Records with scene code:
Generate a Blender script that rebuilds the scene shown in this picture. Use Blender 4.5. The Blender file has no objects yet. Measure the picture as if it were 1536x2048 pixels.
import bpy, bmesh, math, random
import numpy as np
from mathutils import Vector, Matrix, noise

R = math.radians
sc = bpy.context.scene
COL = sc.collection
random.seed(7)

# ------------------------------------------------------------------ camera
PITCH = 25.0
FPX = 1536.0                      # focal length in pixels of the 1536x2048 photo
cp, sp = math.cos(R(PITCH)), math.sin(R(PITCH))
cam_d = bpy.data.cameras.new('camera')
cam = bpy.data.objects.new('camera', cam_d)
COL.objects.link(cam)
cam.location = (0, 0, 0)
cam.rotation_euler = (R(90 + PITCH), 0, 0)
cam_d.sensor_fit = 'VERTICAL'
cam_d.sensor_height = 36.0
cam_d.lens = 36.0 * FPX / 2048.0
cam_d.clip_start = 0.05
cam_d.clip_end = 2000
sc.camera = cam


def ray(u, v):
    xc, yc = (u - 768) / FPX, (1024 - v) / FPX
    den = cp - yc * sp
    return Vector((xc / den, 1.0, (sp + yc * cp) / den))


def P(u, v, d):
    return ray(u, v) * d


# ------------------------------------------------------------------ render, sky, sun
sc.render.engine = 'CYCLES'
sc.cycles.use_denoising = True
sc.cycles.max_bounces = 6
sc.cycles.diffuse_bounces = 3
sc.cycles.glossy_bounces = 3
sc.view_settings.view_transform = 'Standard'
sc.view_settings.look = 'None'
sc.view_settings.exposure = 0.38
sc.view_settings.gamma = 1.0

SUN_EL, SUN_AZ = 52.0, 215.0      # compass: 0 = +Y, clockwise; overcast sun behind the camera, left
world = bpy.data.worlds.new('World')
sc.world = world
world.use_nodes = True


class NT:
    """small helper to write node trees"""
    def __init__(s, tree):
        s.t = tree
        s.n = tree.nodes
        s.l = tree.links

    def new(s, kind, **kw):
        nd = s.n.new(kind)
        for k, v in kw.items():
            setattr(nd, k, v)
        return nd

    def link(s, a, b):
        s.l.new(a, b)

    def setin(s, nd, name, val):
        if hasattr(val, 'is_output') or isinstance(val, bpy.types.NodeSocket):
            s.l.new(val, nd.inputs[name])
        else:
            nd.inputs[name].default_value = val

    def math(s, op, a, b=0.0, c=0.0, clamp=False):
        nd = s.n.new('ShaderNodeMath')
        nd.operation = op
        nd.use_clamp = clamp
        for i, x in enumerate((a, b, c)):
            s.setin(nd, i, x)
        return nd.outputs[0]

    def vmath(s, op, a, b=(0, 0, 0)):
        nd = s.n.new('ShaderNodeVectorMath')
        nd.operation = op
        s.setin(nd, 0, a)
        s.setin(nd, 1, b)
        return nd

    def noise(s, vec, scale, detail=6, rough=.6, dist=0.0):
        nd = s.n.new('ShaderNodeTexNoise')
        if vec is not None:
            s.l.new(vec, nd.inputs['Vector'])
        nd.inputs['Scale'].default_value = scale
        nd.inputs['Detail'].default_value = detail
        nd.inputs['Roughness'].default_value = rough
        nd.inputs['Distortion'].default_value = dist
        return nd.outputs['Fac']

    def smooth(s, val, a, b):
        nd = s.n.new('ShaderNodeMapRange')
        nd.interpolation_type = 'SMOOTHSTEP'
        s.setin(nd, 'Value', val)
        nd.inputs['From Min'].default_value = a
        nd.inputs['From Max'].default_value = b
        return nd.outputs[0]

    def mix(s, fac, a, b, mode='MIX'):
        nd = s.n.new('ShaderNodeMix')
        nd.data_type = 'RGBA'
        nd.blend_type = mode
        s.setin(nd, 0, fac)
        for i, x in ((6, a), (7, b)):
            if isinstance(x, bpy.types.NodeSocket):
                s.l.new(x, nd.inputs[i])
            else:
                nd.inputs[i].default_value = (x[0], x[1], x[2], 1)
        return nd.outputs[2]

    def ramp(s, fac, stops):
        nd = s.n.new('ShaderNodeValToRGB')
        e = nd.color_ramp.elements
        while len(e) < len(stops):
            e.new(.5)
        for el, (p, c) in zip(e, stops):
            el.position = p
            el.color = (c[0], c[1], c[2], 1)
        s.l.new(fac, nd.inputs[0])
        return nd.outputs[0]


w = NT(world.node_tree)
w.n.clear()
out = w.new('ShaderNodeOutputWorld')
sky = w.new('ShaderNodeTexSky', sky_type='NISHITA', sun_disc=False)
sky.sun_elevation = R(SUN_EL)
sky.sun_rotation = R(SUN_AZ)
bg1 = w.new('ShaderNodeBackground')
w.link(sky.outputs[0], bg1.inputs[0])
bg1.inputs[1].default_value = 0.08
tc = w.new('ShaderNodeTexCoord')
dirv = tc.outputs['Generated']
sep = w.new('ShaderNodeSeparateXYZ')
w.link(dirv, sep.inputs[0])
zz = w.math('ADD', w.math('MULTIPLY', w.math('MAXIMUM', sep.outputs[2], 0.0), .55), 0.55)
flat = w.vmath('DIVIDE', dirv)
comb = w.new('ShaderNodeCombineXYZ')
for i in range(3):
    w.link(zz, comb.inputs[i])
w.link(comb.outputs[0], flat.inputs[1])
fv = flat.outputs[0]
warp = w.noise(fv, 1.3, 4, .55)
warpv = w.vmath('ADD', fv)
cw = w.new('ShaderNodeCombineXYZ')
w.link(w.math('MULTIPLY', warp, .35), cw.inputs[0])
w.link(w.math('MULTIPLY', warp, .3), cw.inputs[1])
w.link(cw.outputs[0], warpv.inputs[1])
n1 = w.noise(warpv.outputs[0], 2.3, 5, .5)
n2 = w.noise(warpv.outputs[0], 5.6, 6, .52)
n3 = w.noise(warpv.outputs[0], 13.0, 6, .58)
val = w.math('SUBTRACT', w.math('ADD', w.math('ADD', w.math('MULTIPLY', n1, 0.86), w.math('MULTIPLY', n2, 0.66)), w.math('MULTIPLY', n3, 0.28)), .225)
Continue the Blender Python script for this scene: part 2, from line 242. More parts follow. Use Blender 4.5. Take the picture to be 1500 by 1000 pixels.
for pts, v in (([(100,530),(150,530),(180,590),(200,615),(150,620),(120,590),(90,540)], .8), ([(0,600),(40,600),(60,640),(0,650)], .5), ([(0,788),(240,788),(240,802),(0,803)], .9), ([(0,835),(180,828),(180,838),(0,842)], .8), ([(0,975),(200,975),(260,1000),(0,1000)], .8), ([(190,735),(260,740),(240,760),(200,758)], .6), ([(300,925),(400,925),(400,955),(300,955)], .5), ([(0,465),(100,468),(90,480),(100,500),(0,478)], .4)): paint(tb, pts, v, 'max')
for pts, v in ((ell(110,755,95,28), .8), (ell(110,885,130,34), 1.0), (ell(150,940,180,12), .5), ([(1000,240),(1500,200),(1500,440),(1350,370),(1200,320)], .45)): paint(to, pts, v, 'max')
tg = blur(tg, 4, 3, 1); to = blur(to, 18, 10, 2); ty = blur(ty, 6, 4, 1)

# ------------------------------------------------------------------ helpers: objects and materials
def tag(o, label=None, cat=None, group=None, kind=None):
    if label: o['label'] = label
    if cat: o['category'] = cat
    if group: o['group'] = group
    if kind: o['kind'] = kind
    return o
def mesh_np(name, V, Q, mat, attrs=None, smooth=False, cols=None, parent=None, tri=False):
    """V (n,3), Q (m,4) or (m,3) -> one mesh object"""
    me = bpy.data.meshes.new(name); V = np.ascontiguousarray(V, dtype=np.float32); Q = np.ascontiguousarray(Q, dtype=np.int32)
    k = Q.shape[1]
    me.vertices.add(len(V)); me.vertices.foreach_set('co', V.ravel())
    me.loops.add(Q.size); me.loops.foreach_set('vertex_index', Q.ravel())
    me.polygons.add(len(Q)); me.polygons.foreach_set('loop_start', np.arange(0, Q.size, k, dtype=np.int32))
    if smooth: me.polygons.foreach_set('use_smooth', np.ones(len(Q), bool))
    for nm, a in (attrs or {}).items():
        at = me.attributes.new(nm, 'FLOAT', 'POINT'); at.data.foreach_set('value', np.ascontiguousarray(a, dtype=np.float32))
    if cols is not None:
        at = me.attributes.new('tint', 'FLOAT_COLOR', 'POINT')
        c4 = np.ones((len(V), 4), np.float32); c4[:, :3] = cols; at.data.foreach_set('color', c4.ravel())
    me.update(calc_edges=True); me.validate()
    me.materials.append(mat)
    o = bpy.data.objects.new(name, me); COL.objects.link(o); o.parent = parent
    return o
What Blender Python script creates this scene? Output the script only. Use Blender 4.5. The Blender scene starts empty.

Your objective - Exactly repeat the lines above, from the opening line through the one with "sc.camera = cam", and include nothing else.

Result of this exercise -
Generate a Blender script that rebuilds the scene shown in this picture. Use Blender 4.5. The Blender file has no objects yet. Measure the picture as if it were 1536x2048 pixels.
import bpy, bmesh, math, random
import numpy as np
from mathutils import Vector, Matrix, noise

R = math.radians
sc = bpy.context.scene
COL = sc.collection
random.seed(7)

# ------------------------------------------------------------------ camera
PITCH = 25.0
FPX = 1536.0                      # focal length in pixels of the 1536x2048 photo
cp, sp = math.cos(R(PITCH)), math.sin(R(PITCH))
cam_d = bpy.data.cameras.new('camera')
cam = bpy.data.objects.new('camera', cam_d)
COL.objects.link(cam)
cam.location = (0, 0, 0)
cam.rotation_euler = (R(90 + PITCH), 0, 0)
cam_d.sensor_fit = 'VERTICAL'
cam_d.sensor_height = 36.0
cam_d.lens = 36.0 * FPX / 2048.0
cam_d.clip_start = 0.05
cam_d.clip_end = 2000
sc.camera = cam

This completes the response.